On Lisp -- Javascript: The Good Parts -- Pattern Oriented Software Design #2[1] -- Computation Structures -- Computer Architecture (Hennesy and Patterson) -- C Interfaces and Implementations -- The Visual Display Of Quantitative Information -- Windows Internals[2]

[1] ... this book was wildly* ahead of its time and is no doubt overlooked because of it's patterns-y enterprise-y marketing.*

[2] ... 10 years ago I'd have recommended _The Magic Garden_ but, even though I'd rather eat a bug than use a WinAPI system full time, it's hard for me to argue that Unix kernel design is as relevant now as the Windows kernel --- and, more importantly, there's no Unix book that does as good a job as Russinovich on the Intel architecture.

I wish I had good books to recommend on:

SQL performance optimization -- distributed systems -- compression and coding -- the HTML/JS DOM programming model.

The reality is, at this point in my career, I don't find myself going to books for programming stuff so much; that doesn't mean I don't read, but I tend to take the "man pages" approach. So my choices may date me.

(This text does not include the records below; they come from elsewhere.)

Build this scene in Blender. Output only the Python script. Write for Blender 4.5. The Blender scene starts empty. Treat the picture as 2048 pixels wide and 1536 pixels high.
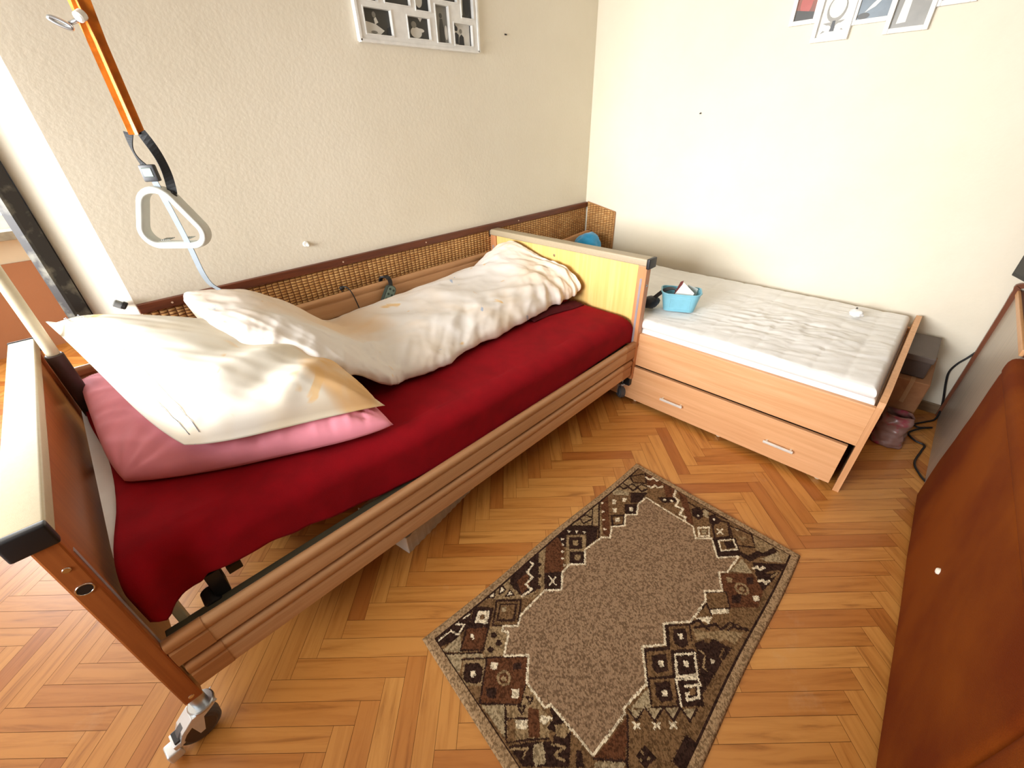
import bpy, bmesh, math, random
import numpy as np
from mathutils import Vector, Matrix, noise
PI = math.pi
scene = bpy.context.scene
COL = scene.collection
random.seed(7)

# ------------------------------------------------------------------ camera
CAM_ROWS = [[0.70136, -0.712261, -0.027915], [0.39673, 0.357523, 0.845448], [0.592199, 0.604038, -0.533328]]
cam_data = bpy.data.cameras.new('camera')
cam_data.sensor_width = 36.0
cam_data.lens = 829.996 / 2048.0 * 36.0
cam_data.clip_start = 0.02
cam = bpy.data.objects.new('camera', cam_data)
COL.objects.link(cam)
_r, _u, _f = [Vector(v) for v in CAM_ROWS]
cam.matrix_world = Matrix(((_r.x, _u.x, -_f.x, 0.0), (_r.y, _u.y, -_f.y, 0.0), (_r.z, _u.z, -_f.z, 1.4), (0, 0, 0, 1)))
scene.camera = cam

# ------------------------------------------------------------------ light
scene.view_settings.view_transform = 'Standard'
scene.view_settings.look = 'None'
scene.view_settings.gamma = 1.0
scene.view_settings.use_curve_mapping = False
scene.view_settings.exposure = 0.0

world = bpy.data.worlds.new('daylight')
scene.world = world
world.use_nodes = True
bgn = world.node_tree.nodes['Background']
bgn.inputs['Color'].default_value = (0.93, 0.97, 1.0, 1)
bgn.inputs['Strength'].default_value = 2.2

def area(name, loc, target, sx, sy, power, color, spread=180):
    d = bpy.data.lights.new(name, 'AREA')
    d.shape = 'RECTANGLE'
    d.size = sx
    d.size_y = sy
    d.energy = power
    d.color = color
    d.spread = math.radians(spread)
    o = bpy.data.objects.new(name, d)
    COL.objects.link(o)
    o.location = loc
    o.rotation_euler = (Vector(target) - Vector(loc)).to_track_quat('-Z', 'Y').to_euler()
    return o

# daylight through the big window in the left wall, the window of the far room, plus an added, unseen fill light overhead
area('daylight_left_window', (-1.62, 1.25, 1.42), (2.885, 1.10, 0.98), 2.0, 0.95, 52, (0.975, 0.985, 1.0), 78)
area('daylight_far_window', (-0.75, 4.62, 1.55), (-0.5, 2.0, 0.9), 1.5, 1.2, 80, (0.97, 0.99, 1.0))
area('added_fill_light', (0.9, -0.2, 2.52), (0.9, -0.2, 0.0), 0.5, 0.5, 4, (1.0, 0.93, 0.82))

# ------------------------------------------------------------------ helpers
def lin(c):
    return tuple((v / 255.0 / 12.92) if v / 255.0 <= 0.04045 else ((v / 255.0 + 0.055) / 1.055) ** 2.4 for v in c[:3]) + (1.0,)

def new_mat(name):
    m = bpy.data.materials.new(name)
    m.use_nodes = True
    return m, m.node_tree, m.node_tree.nodes['Principled BSDF']

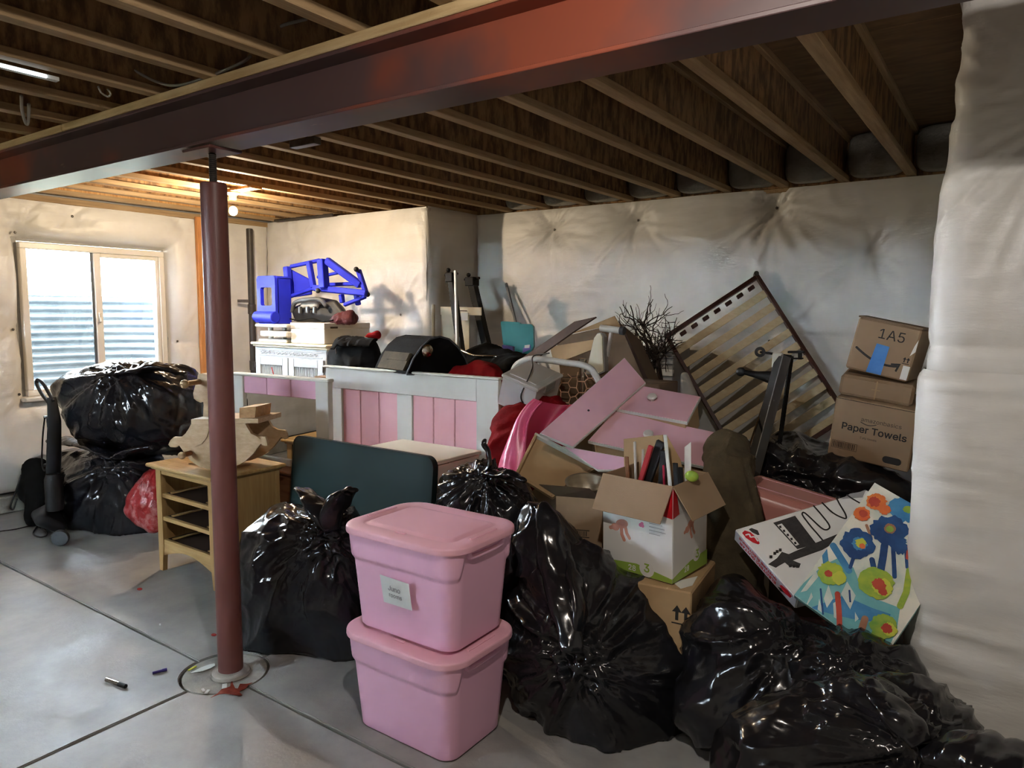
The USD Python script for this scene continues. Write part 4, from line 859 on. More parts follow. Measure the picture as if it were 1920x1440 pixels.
wr2.part('base', lo_hi(sx0, sx1-.03, cy+.02, cy+.28, cz, cz+.028, .008), 'white_plastic'); wr2.part('tray', lo_hi(sx0+.05, sx1, cy+.0, cy+.26, cz+.05, cz+.10, .01), 'white_plastic'); wr2.part('top', lo_hi(sx0-.02, sx1, cy, cy+.3, z1-.028, z1, .008), 'white_plastic')
for x in (sx0+.02, (sx0+sx1)/2, sx1-.04): wr2.part('post', cyl((x, cy+.14, cz+.02), (x, cy+.14, z1-.02), .022, 12), 'white_plastic')
# blue toy cab
cq = lambda x, y, o=0: PY(x, y, cy+.04+o)
kx0, kx1 = cq(482, 560)[0], cq(516, 560)[0]; kz0, kz1 = z1, cq(500, 517)[2]; kyb = PX(546, 520, kx1)[1]
kyb = min(kyb, cy+.42)
kb = Thing('blue_toy_cab', 'glossy blue plastic toy cab with an open window, on the white stand', 'toy', ((kx0+kx1)/2, cy+.2, kz0))
fp = rrect(kx0, kx1, kz0, kz1, .03).difference(rrect(kx0+.05, kx1-.045, kz0+.16, kz1-.10, .02))
kb.part('window_frame', ext(fp, .035, (0, cy+.075, 0), (1, 0, 0), (0, 0, 1), (0, -1, 0)), 'blue_plastic')
kb.part('side_wall', cat(lo_hi(kx1-.03, kx1, cy+.06, kyb, kz0, kz1-.012, .01), lo_hi(kx0, kx0+.03, cy+.28, kyb, kz0, kz1-.012, .01)), 'blue_plastic')
kb.part('roof', lo_hi(kx0+.01, kx1, cy+.06, kyb, kz1-.035, kz1-.004, .012), 'blue_plastic')
kb.part('bumper', cyl((kx0-.01, cy+.035, kz0+.06), (kx1+.005, cy+.035, kz0+.06), .05, 20), 'blue_plastic', smooth=40)
# folded infant car seat
sq = lambda x, y, o=0: PY(x, y, cy+.22+o)
cs = Thing('car_seat', 'folded grey and black child car seat with a maroon pad on the white carton', 'car seat', sq(607, 606)*[1, 1, 0]+[0, 0, bz1])
t = remesh(hull_of([(sq(560, 585), .055), (sq(600, 570, .1), .06), (sq(635, 585, .15), .06), (sq(628, 570, .1), .035), (sq(560, 596), .035), (sq(648, 596, .1), .035)]).trim_by_plane((0, 0, 1), float(bz1)+.004), .02, 6)
cs.part('shell', t, 'black_plastic', smooth=40)
for x in (563, 577, 590): q = sq(x, 581, -.065); cs.part('belt_guide', bx(q, (.03, .03, .06), .006), 'grey_plastic')
cs.part('hip_rim', tube(spline([sq(548, 585, -.05), sq(553, 568, -.06), sq(575, 562, -.06), sq(600, 562, -.02), sq(612, 575, 0)], 6), .018, 10), 'grey_plastic', smooth=True)
t = remesh(hull_of([(sq(570, 572, -.02), .03), (sq(592, 572, .0), .03)]), .02, 4); cs.part('cushion', t, 'pale_cushion', smooth=True)
t = remesh(hull_of([(sq(634, 598, -.02), .036), (sq(655, 592, .03), .038), (sq(655, 600, .0), .028), (sq(625, 602, -.03), .02), (sq(662, 598, .08), .03)]).trim_by_plane((0, 0, 1), float(bz1)+.004), .015, 4); cs.part('pad', crinkle(t, sq(640, 570), 3, .3, .3, floor=None), 'maroon_cloth', smooth=True, label='maroon fabric pad')
cs.part('strap', tube(spline([sq(545, 598, -.06), sq(560, 601, -.08), sq(585, 597, -.08), sq(605, 603, -.07), sq(625, 600, -.07)], 6), .012, 8, .4), 'black_fabric')
# blue plastic frame on top
bf = Thing('blue_toy_gantry', 'blue plastic toy frame of struts lying tilted on the car seat', 'toy', sq(610, 550, .1))
def st_(a, b, w, t=None, y0=0., y1=0.): return bar(sq(*a, y0), sq(*b, y1), w, t or w, (0, -1, .2), .006)
bf.part('plate', quad(sq(538, 502, .02), sq(580, 524, .10), sq(582, 552, .10), sq(541, 558, .02), np.array([-.1, -1, .1]), .025, .006), 'blue_plastic')
for a, b, w, y0, y1 in (((538, 500), (543, 558), .055, .0, .0), ((579, 490), (588, 540), .045, .02, .02), ((604, 486), (608, 540), .07, .0, .0), ((545, 500), (600, 488), .03, .06, .06), ((541, 557), (590, 540), .03, .0, .02), ((588, 540), (688, 550), .05, .0, .10), ((612, 488), (676, 535), .06, .02, .14), ((595, 520), (640, 510), .025, .18, .20), ((640, 510), (676, 530), .025, .2, .2), ((612, 534), (668, 532), .03, .16, .2), ((672, 506), (687, 552), .04, .16, .14), ((645, 572), (686, 556), .03, .08, .14), ((640, 552), (642, 568), .04, .1, .1), ((668, 552), (672, 572), .04, .14, .14)):
    bf.part('strut', st_(a, b, w, None, y0, y1), 'blue_plastic')
for x, y in ((596, 545), (668, 505), (689, 552)): bf.part('plug', ball(sq(x, y, -.03 if x < 600 else .12), .022, 2), 'black_plastic', smooth=True)

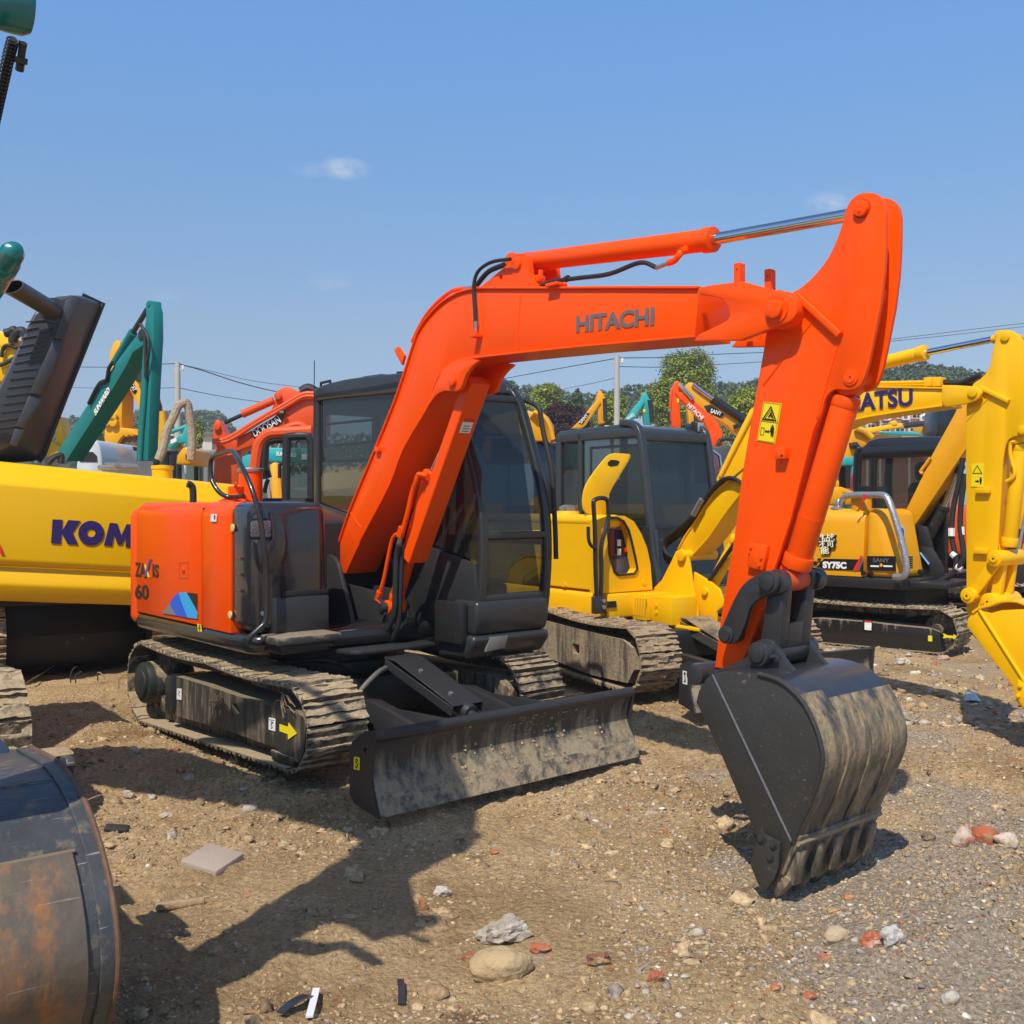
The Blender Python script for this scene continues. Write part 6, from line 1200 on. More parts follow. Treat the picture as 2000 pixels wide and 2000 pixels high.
t0(sw, SW, 'cylinder_barrel', q('A',(868,1195),(1005,962)), 0, .06, TW, 0, 14); t0(sw, SW, 'cylinder_rod', q('A',(1005,962),(1112,790)), 0, .035, mat('dark_rod_steel', (.08, .085, .09), .25, metal=.8), 0, 12)
t0(sw, SW, 'hydraulic_hose', q('A',(670,1500),(720,1400),(760,1340),(805,1320),(820,1240),(850,1190)), -.2, .025, RUBBER, 3); t0(sw, SW, 'hydraulic_hose', q('A',(1060,900),(1085,950),(1095,1050),(1100,1200),(1100,1300)), -.2, .022, RUBBER, 3); t0(sw, SW, 'hydraulic_hose', q('A',(1085,940),(1115,1000),(1125,1100),(1105,1210)), -.22, .018, RUBBER, 3)
t0(sw, SW, 'steel_pipe', q('A',(1100,1300),(1090,1500),(1070,1750),(1060,1930)), -.18, .03, TW, 2)
on_side('lettering', 'SUNWARD', *q('A', (720, 1592))[0], *q('A', (830, 1405))[0], 12, WHITE, -.19, root=sw, fr=SW, bold=.04)
base_under(sw, SW, 130, TW, .3, deg=-42)
# yellow excavators behind on the left
CA = at_depth(240, 21, -15); ca = far('excavator', CA, 'amber yellow excavator with raised arm and hanging toothed bucket behind the teal boom')
CY = mat('machine_yellow', (.75, .37, .012), .45, spec=.35, var=.1, dust=.1)
poly(ca, CA, 'boom', q('A',(955,1350),(985,1300),(1020,1255),(1062,1305),(1120,1500),(1150,1800),(1040,1800),(1050,1540)), .1, .6, CY, .02)
poly(ca, CA, 'arm', q('A',(823,1215),(826,1120),(856,1040),(882,1019),(905,1032),(918,1090),(925,1200),(922,1420),(918,1680),(838,1680),(832,1500),(826,1300)), 0, .4, CY, .02)
t0(ca, CA, 'cylinder_rod', q('A',(892,1040),(980,1180)), .2, .05, CHROME); t0(ca, CA, 'hydraulic_hose', q('A',(1010,1240),(1055,1290),(1062,1330)), .05, .09, RUBBER, 2)
poly(ca, CA, 'logo_plate', q('A',(975,1330),(1000,1330),(1030,1400),(1020,1425),(1000,1420),(978,1360)), .08, .095, BLACKP, 0)
on_side('lettering', 'CAT', *q('A', (982, 1362))[0], *q('A', (1008, 1410))[0], 8, WHITE, .06, root=ca, fr=CA, bold=.02)
bkt = q('A',(787,1700),(800,1672),(850,1660),(920,1680),(1000,1690),(1038,1742),(1010,1735),(990,1750),(970,1735),(950,1755),(930,1740),(905,1765),(870,1820),(830,1842),(800,1838),(785,1760))
poly(ca, CA, 'bucket', bkt, 0, .9, CY, .02); poly(ca, CA, 'bucket_inside', q('A',(905,1765),(930,1745),(1010,1742),(1036,1760),(1034,1832),(860,1836)), .1, .85, mat('worn_steel', (.14, .09, .05), .6, var=.3), .02)
for p in ((845,1600),(850,1640),(800,1635)): pin(ca, CA, *q('A', p)[0], -.1, .5, .09, CY, 'link_pin')
poly(ca, CA, 'bucket_link', q('A',(790,1640),(840,1590),(860,1610),(850,1650),(870,1680),(830,1680),(820,1650)), -.05, .0, CY, .01)
base_under(ca, CA, 310, CY, .8, deg=160)
CB = at_depth(310, 18, 0); cb2 = far('excavator', CB, 'amber yellow excavator arm with parallel hoses just right of the teal arm')
for k in range(4): t0(cb2, CB, 'steel_pipe', q('A',(1180+k*15,1560),(1185+k*17,1650),(1178+k*18,1750),(1160+k*20,1845)), 0, .055, CY, 2)
poly(cb2, CB, 'arm', q('A',(1168,1560),(1180,1545),(1222,1570),(1230,1700),(1222,1900),(1150,1900),(1155,1700)), .1, .4, CY, .02); t0(cb2, CB, 'hydraulic_hose', q('A',(1185,1490),(1195,1530),(1190,1560)), .1, .06, RUBBER, 2)
base_under(cb2, CB, 330, CY, .6)
YL = at_depth(10, 13.8, 0); yl = far('excavator', YL, 'yellow excavator boom top with looping black hoses at the left edge behind the raised hood')
poly(yl, YL, 'boom', q('A',(-200,1400),(-120,1000),(0,950),(60,980),(100,1000),(140,1030),(160,1060),(120,1170),(70,1260),(35,1335),(-40,1335),(-60,1932),(-300,1932)), 0, .4, YEL, .02)
t0(yl, YL, 'hydraulic_hose', q('A',(40,970),(80,960),(105,945),(115,970),(100,1010),(95,1035)), -.05, .06, RUBBER, 3); t0(yl, YL, 'hydraulic_hose', q('A',(110,990),(140,960),(165,950),(180,975),(175,1000)), -.05, .06, RUBBER, 3)
t0(yl, YL, 'hydraulic_hose', q('A',(-10,1210),(30,1200),(110,1160),(135,1165)), -.05, .03, RUBBER, 3); t0(yl, YL, 'hydraulic_hose', q('A',(10,1150),(25,1080),(60,1060),(130,1080)), -.05, .025, RUBBER, 3); poly(yl, YL, 'boom_fitting', q('A',(-20,1035),(60,1020),(90,1040),(70,1070),(0,1080)), -.03, -.005, YEL, .01)
base_under(yl, YL, -120, YEL, .5)
YM = at_depth(115, 14.6, 0); ym = far('excavator', YM, 'yellow excavator boom foot between the raised hood and the teal boom')
poly(ym, YM, 'boom', q('A',(430,1600),(448,1596),(490,1790),(495,1875),(440,1870),(420,1760)), 0, .3, YEL, .01); poly(ym, YM, 'pedestal', q('A',(360,1800),(380,1775),(470,1840),(470,1900),(350,1900)), -.1, .2, YEL_WORN, .01)
obj('body_housing', box(YM.yp(80, 980, .3)[0], YM.yp(128, 980, .3)[0], .3, 1.5, .3, 2.0, .04), BLACK, ym)
VN = at_depth(175, 16.5, 0); vn_ = far('parked_van', VN, 'silver white van with a dark rear window parked among the excavators', 'van')
VM = mat('silver_white_paint', (.62, .64, .66), .25, metal=.2, coat=.5, var=.03)
vb_ = smooth(rx(VN, 0, q('A',(570,1960),(590,1880),(640,1800),(700,1775),(740,1790),(762,1850),(775,1960))), 3); x0_, x1_ = vb_[0][0], vb_[-1][0]
obj('body', prism(vb_+[(x1_, .35), (x0_, .35)], 0, 4.2, .06, ang=40), VM, vn_); poly(vn_, VN, 'rear_window', q('A',(605,1890),(650,1862),(700,1866),(730,1895),(735,1940),(600,1940)), -.012, .0, DARKIN, .0)
for xx in (x0_+.2, x1_-.2):
    for yy in (.5, 3.3): w_ = obj('wheel', cyl((xx-.1, yy, .32), (xx+.1, yy, .32), .32, 20, .03), RUBBER, vn_)
lg_ = [('dark excavator cab with black roof between the van and the teal arm', 198, 262, 872, 18), ('black excavator cab right of the teal arm', 300, 345, 878, 17), ('pale grey excavator cab left of the red orange excavator', 382, 420, 878, 19.5)]
for (lb_, a, b_, yt, d_) in lg_:
    fr_ = at_depth((a+b_)/2, d_, 0); r_ = far('excavator', fr_, lb_); cm = SC if 'pale' not in lb_ else mat('pale_grey_cab', (.22, .23, .24), .4)
    cabbox(r_, fr_, a, b_, yt, 940, 0, 1.2, cm); base_under(r_, fr_, (a+b_)/2, YEL_AMBER, .4, .8, 1.35)
SL = at_depth(355, 15.6, 0); sl = far('excavator', SL, 'rounded amber excavator hood behind the wrapped handrail')
poly(sl, SL, 'hood', q('A',(1325,1960),(1335,1890),(1370,1840),(1400,1825),(1432,1840),(1440,1960)), 0, 1.2, YEL_AMBER, .04); poly(sl, SL, 'name_plate', q('A',(1400,1880),(1432,1890),(1430,1925),(1400,1920)), -.01, -.002, BLACKP, 0); poly(sl, SL, 'name_mark', q('A',(1410,1892),(1418,1894),(1417,1915),(1410,1914)), -.015, -.011, WHITE, 0)
base_under(sl, SL, 350, YEL_AMBER, .2, .7, 1.6)
TS = at_depth(345, 23, 0); ts = far('excavator', TS, 'small turquoise excavator boom beneath the left utility pole')
poly(ts, TS, 'boom', q('A',(1240,1840),(1280,1790),(1370,1735),(1395,1680),(1415,1665),(1428,1690),(1440,1900),(1395,1900),(1395,1790),(1330,1800),(1280,1840)), 0, .4, TEAL_LT, .01); t0(ts, TS, 'cylinder_rod', q('A',(1235,1735),(1330,1700),(1412,1672)), .1, .05, TEAL_LT)
poly(ts, TS, 'white_label', q('A',(1285,1775),(1330,1755),(1333,1785),(1290,1805)), -.01, -.003, WHITE, 0); poly(ts, TS, 'amber_panel', q('A',(1250,1830),(1300,1805),(1370,1810),(1380,1860),(1250,1860)), .4, .8, YEL_AMBER, .02); base_under(ts, TS, 355, TEAL_LT, .6)
# yellow excavator behind the dark cab
YC2 = at_depth(1045, 14, -20); yc = far('excavator', YC2, 'amber excavator with a rounded boom and curving pipes behind the dark cabs')
poly(yc, YC2, 'boom', q('C',(550,880),(640,820),(780,780),(880,778),(960,800),(1010,880),(1015,1010),(920,1010),(880,960),(560,960)), 0, .5, YEL_AMBER, .02)
for k in range(5): t0(yc, YC2, 'steel_pipe', q('C',(940-k*8,790+k*10),(1010-k*6,820+k*14),(1060-k*5,900+k*10),(1085-k*4,1000+k*6)), -.1+.03*k, .03, YEL_AMBER, 3)
obj('cab', box(YC2.yp(1040, 980, .2)[0], YC2.yp(1092, 980, .2)[0], .2, 1.4, 1.2, YC2.yp(1060, 862, .2)[1], .05), SC, yc); poly(yc, YC2, 'body_panel', q('C',(540,1010),(860,960),(900,1140),(560,1180)), .3, 1.4, YEL_AMBER, .03)
base_under(yc, YC2, 1050, YEL_AMBER, .8)
# distant booms above the small yellow excavator's cab
def fboom(px, d, label, m, polys, rods=(), txt=None, deg=0, under=None, grp=None):
    fr = at_depth(px, d, deg); r_ = far('excavator', fr, label, group=grp)
    for nm, pp, y0, y1, mm in polys: poly(r_, fr, nm, pp, y0, y1, mm or m, .02)
    for nm, pp, rr, mm in rods: t0(r_, fr, nm, pp, -.05, rr, mm, 0, 10)
    if txt:
        for (s, a, b_, h, mm) in txt: on_side('lettering', s, *a, *b_, h, mm, -.04, root=r_, fr=fr, bold=.02)
    base_under(r_, fr, under or px, m, 1.0); return r_, fr
fboom(1150, 30, 'amber excavator boom folded beside the centre utility pole', YEL_AMBER,
  [('boom', q('C',(1225,910),(1290,850),(1405,705),(1425,690),(1445,720),(1330,890),(1300,910)), 0, .4, None), ('arm', q('C',(1405,690),(1425,635),(1445,627),(1475,680),(1480,870),(1425,880),(1418,720)), .05, .35, None), ('name_band', q('C',(1275,880),(1330,795),(1360,800),(1305,885)), -.015, -.003, BLACKP)],
  [('hydraulic_hose', q('C',(1472,690),(1475,780),(1478,860)), .06, RUBBER)], [('SANY', q('C',(1295,880))[0], q('C',(1350,815))[0], 6, WHITE)], under=1110)
fboom(1245, 30, 'turquoise excavator boom folded right of the centre utility pole', TEAL_LT,
  [('boom', q('C',(1615,855),(1660,800),(1740,700),(1760,690),(1775,720),(1690,855),(1680,900),(1600,900)), 0, .4, None), ('arm', q('C',(1742,695),(1765,645),(1785,640),(1812,695),(1832,885),(1770,885),(1758,720)), .05, .35, None), ('yellow_mark', q('C',(1762,770),(1780,770),(1780,795),(1762,795)), .03, .045, YELP)],
  [('hydraulic_hose', q('C',(1812,700),(1825,790),(1832,870)), .07, RUBBER)], [('WARD', q('C',(1648,855))[0], q('C',(1700,815))[0], 6, WHITE)], under=1235)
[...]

If I'm going to pick up a book today, it's going to be for something domain specific. I find myself reading for maths (I suck at math), or for graphics, or for market microstructure, or signal processing. I won't pretend that stuff is relevant for everyone. I feel confident, though, in saying that nobody needs more than one "Agile" book.



I'm currently reading and preparing to work through C Interfaces and Implementations based on your recommendation - so thanks. At first blush, I like it very much and wish to tie it more closely to a more modern C reference that is the successor to K&R (which doesn't seem to exist).

Skiena instead of CLR? Hmmmm . . . not sure I'll agree with that.

You might want to consider having a look at the Stepanov Elements of Programming book. I think there is a chance it could be a good follow-up for hackers interested in moving from Hanson's elegant looking code to a nice, minimal C++. I lack enough applied C/C++ experience for this recommendation to have much weight.

Regarding SQL optimization - I suspect most people would be best served to work through Celko's books to have the most thorough grounding in applied SQL and then refer to the docs included with their RDBMs of choice that deal with access plans, performance monitoring, and general engine tuning. The problem is that there are just too many knobs built into the different RDBMs products for it to be a general topic. Oh, and the answer is always a better index, materialized view, or to use a column store engine. :-)


Counterpoint: Elements of Programming is an exercise in overengineering written by architecture astronauts. I was not impressed by it.


I've had both CLR's Algorithms book and Skiena's on my wishlist for a while, and would be curious to hear why you prefer Skiena's.

I had a copy of CLR back in school, but like most of my textbooks from back then, I'm sure I sold it for food. Before rebuying the same book, I figured I'd see if Skiena's might be better.


Wow, Computation Structures looks like an excellent book; thanks for the reference.

I think having Lisp in Small Pieces and SICP is reasonable. Lisp in Small Pieces dives pretty deep, but doesn't cover anything comparable to what chapters 3 and 4 of SICP do.


What do you think of Zawodny and Balling's High Performance MySQL? I thought it did a really good job on optimizations for not just MySQL, but many things in common to various SQL systems.